Mengakselerasi Kepustakawanan
Oleh : Romi Febriyanto Saputro*
Artikel ini telah dimuat di Harian Suara Merdeka, 24 Juni 2013
Musda Ikatan Pustakawan Indonesia
(IPI) Provinsi Jateng pada 12 Juni lalu telah memilih Drs Mulyono MPd, Kepala
UPT Perpustakaan Daerah Provinsi, sebagai ketua periode 2013-2016. Merujuk UU
Nomor 43 Tahun 2007, pustakawan memang bisa membentuk organisasi profesi,
antara lain untuk lebih memberdayakan dan melindungi anggota.
Konsekuensinya, semua pustakawan
harus menjadi anggota organisasi. Pembinaan dan pengembangan organisasi
difasilitasi oleh pemerintah pusat dan daerah, serta masyarakat. Saat ini
keberadaan IPI belum dikenal secara luas oleh masyarakat sehingga epengurusan
baru organisasi perlu lebih optimal menyosialisasikan dan mempromosikan.

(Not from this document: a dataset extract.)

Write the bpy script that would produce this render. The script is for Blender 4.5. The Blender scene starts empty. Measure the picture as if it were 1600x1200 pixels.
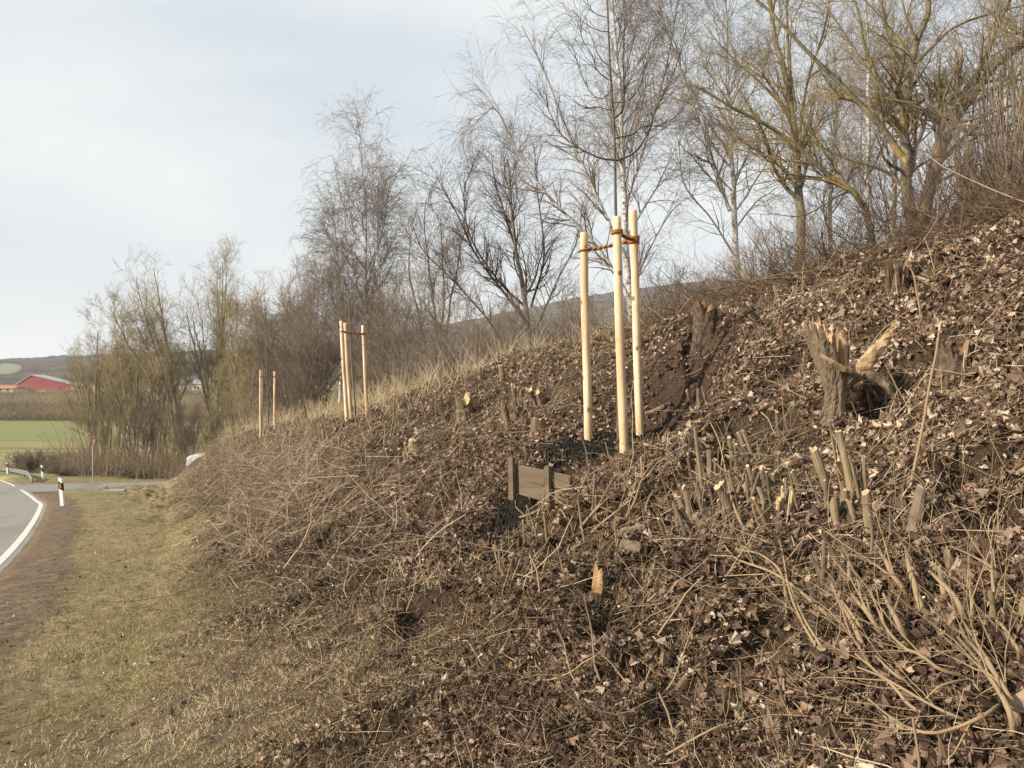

Dari 35 kabupaten/ kota di Jawa
Tengah, baru ada 10 kepengurusan IPI di kabupaten/ kota, yaitu di Semarang,
Tegal, Boyolali, Wonogiri, Pemalang, Batang, Jepara, Banyumas, Solo, dan
Salatiga.
Keanggotaan IPI di daerah juga
terhitung minim karena baru 325 orang, terdiri atas 22 orang dari perpustakaan
sekolah (6,76%), 30 dari perpustakaan khusus (9,23%), 32 dari UPT Perpusda
Provinsi Jateng (9,84%), 35 dari perpustakaan umum kabupaten/kota
(10,76%), dan 206 orang dari perpustakaan perguruan tinggi (63,38%).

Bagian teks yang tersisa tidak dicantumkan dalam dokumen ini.